The FALN, according to authorities, was responsible for dozens of bombings, including one at the Fraunces Tavern in New York in 1975. That bombing killed four people, including Frank Connor, a 33-year-old banker.

Connor's son, Joseph, has been at the forefront to keep López Rivera in prison.

"I think we found justice here," said Joseph Connor, 45, of New Jersey.

"I don't feel any real joy in this," he added. "It's sad that he ruined my father's life, tried to ruin our lives, and ruined his own life. He's going to rot in jail for the rest of his life, and for what?"

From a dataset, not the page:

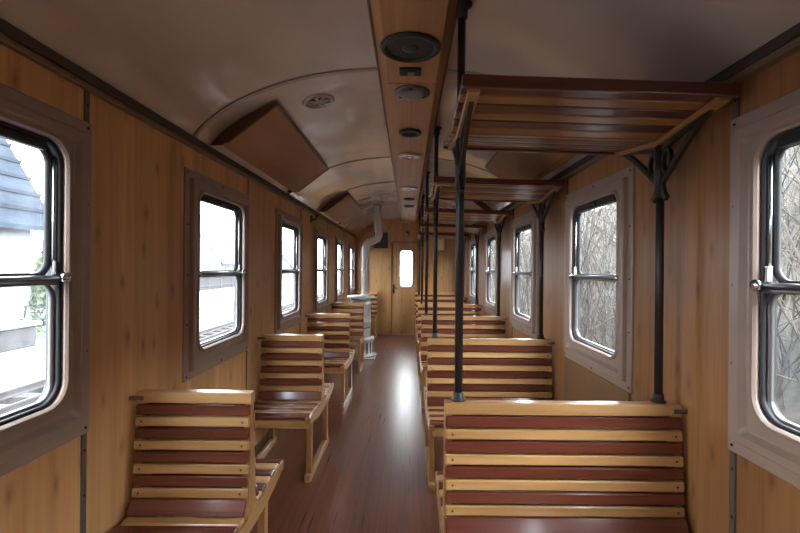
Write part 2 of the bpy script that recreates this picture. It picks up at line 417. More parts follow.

His supporters, however, believe López Rivera has served enough time. Four Puerto Rican members of Congress wrote a letter to the commission asking for his release.

"Notably, of all the Puerto Ricans convicted for politically motivated activities in the early 1980s, Mr. López-Rivera is the only one who remains in prison," said the letter, which was signed by Reps. José Serrano and Nydia Velázquez of New York, Luís Gutiérrez of Illinois and Pedro Pierluisi, Puerto Rico's nonvoting House delegate.

Lopez Rivera's lawyer, Jan Susler, could not be reached for comment. His siblings could not be reached, either.

In two years, a statutory interim hearing – a reevaluation of Friday's decision – will be held, but López Rivera will likely have to wait until 2021 for a mandatory parole date for his next shot at freedom.